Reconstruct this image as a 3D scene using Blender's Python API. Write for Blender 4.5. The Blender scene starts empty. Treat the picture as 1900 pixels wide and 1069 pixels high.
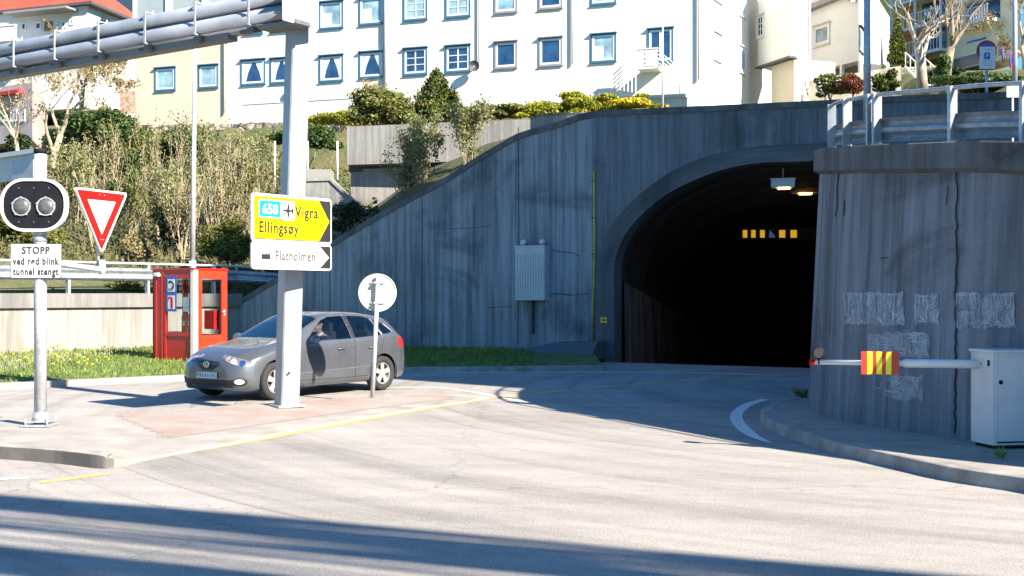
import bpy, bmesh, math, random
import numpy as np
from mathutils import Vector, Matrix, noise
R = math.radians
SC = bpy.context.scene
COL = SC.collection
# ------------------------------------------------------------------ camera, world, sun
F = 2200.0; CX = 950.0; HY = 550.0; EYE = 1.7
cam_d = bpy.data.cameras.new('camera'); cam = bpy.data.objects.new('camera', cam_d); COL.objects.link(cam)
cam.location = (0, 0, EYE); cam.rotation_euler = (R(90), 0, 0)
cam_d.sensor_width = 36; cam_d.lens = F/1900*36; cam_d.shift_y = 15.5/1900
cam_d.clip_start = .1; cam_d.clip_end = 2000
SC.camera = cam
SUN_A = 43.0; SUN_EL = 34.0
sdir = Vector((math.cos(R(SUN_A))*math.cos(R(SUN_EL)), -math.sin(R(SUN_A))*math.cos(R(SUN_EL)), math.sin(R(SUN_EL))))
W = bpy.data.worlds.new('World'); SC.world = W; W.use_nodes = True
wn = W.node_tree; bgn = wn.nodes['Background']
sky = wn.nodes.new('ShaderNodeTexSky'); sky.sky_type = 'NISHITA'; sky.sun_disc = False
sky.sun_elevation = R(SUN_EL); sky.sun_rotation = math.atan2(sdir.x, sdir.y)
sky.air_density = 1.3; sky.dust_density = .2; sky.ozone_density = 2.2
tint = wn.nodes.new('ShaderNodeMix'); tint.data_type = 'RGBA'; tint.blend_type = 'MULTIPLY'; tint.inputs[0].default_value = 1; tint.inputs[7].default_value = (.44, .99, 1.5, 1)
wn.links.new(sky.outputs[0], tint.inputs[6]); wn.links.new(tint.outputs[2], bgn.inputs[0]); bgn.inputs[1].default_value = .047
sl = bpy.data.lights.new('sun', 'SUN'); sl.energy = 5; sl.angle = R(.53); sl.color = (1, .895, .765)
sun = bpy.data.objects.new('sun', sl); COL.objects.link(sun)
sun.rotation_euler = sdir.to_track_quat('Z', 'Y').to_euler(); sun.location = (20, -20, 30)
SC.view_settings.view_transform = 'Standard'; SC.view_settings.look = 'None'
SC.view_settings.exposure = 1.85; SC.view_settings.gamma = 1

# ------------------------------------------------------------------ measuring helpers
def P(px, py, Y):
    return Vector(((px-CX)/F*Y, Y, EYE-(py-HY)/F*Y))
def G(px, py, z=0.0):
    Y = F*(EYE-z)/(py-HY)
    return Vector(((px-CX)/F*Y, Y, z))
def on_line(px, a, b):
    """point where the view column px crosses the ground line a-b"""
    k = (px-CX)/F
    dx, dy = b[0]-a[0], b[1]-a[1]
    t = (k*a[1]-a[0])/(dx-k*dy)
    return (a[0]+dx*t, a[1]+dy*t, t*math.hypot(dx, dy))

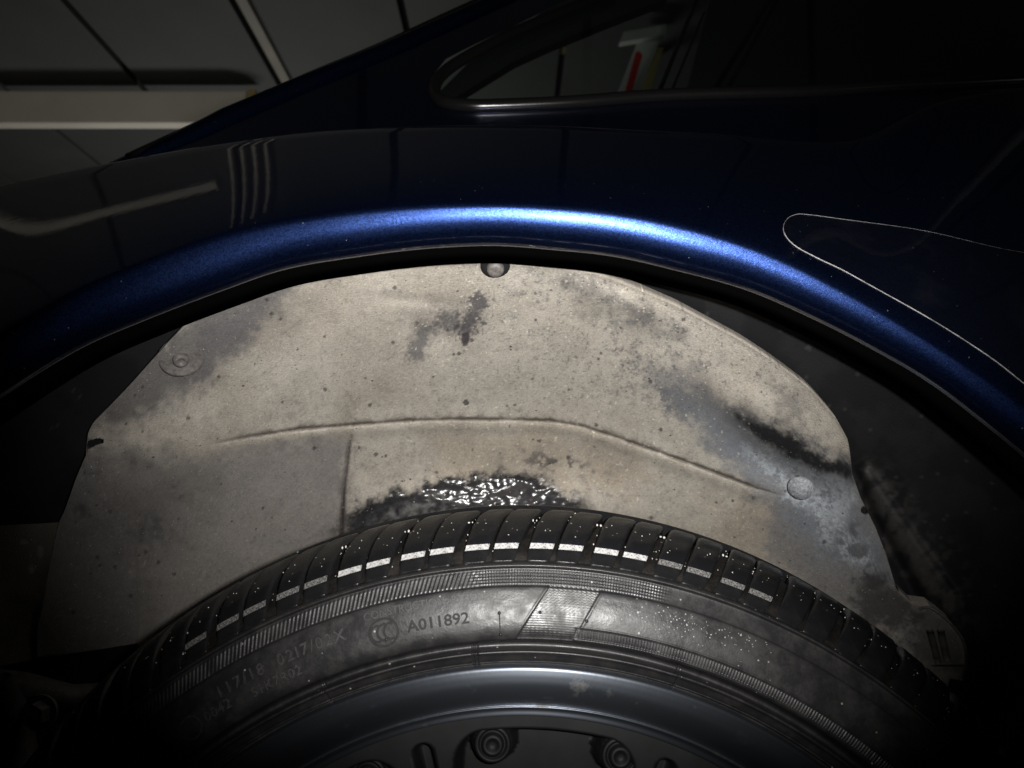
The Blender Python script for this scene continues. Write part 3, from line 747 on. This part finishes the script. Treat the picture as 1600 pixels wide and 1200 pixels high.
= = = =
▸ THE TASK: Restate each line from the start of the listing through the line bearing "SC.view_settings.exposure = 1.85;" word for word. Drop the pictures.

▸ PROBLEM SOLUTION:
Reconstruct this image as a 3D scene using Blender's Python API. Write for Blender 4.5. The Blender scene starts empty. Treat the picture as 1900 pixels wide and 1069 pixels high.
import bpy, bmesh, math, random
import numpy as np
from mathutils import Vector, Matrix, noise
R = math.radians
SC = bpy.context.scene
COL = SC.collection
# ------------------------------------------------------------------ camera, world, sun
F = 2200.0; CX = 950.0; HY = 550.0; EYE = 1.7
cam_d = bpy.data.cameras.new('camera'); cam = bpy.data.objects.new('camera', cam_d); COL.objects.link(cam)
cam.location = (0, 0, EYE); cam.rotation_euler = (R(90), 0, 0)
cam_d.sensor_width = 36; cam_d.lens = F/1900*36; cam_d.shift_y = 15.5/1900
cam_d.clip_start = .1; cam_d.clip_end = 2000
SC.camera = cam
SUN_A = 43.0; SUN_EL = 34.0
sdir = Vector((math.cos(R(SUN_A))*math.cos(R(SUN_EL)), -math.sin(R(SUN_A))*math.cos(R(SUN_EL)), math.sin(R(SUN_EL))))
W = bpy.data.worlds.new('World'); SC.world = W; W.use_nodes = True
wn = W.node_tree; bgn = wn.nodes['Background']
sky = wn.nodes.new('ShaderNodeTexSky'); sky.sky_type = 'NISHITA'; sky.sun_disc = False
sky.sun_elevation = R(SUN_EL); sky.sun_rotation = math.atan2(sdir.x, sdir.y)
sky.air_density = 1.3; sky.dust_density = .2; sky.ozone_density = 2.2
tint = wn.nodes.new('ShaderNodeMix'); tint.data_type = 'RGBA'; tint.blend_type = 'MULTIPLY'; tint.inputs[0].default_value = 1; tint.inputs[7].default_value = (.44, .99, 1.5, 1)
wn.links.new(sky.outputs[0], tint.inputs[6]); wn.links.new(tint.outputs[2], bgn.inputs[0]); bgn.inputs[1].default_value = .047
sl = bpy.data.lights.new('sun', 'SUN'); sl.energy = 5; sl.angle = R(.53); sl.color = (1, .895, .765)
sun = bpy.data.objects.new('sun', sl); COL.objects.link(sun)
sun.rotation_euler = sdir.to_track_quat('Z', 'Y').to_euler(); sun.location = (20, -20, 30)
SC.view_settings.view_transform = 'Standard'; SC.view_settings.look = 'None'
SC.view_settings.exposure = 1.85; SC.view_settings.gamma = 1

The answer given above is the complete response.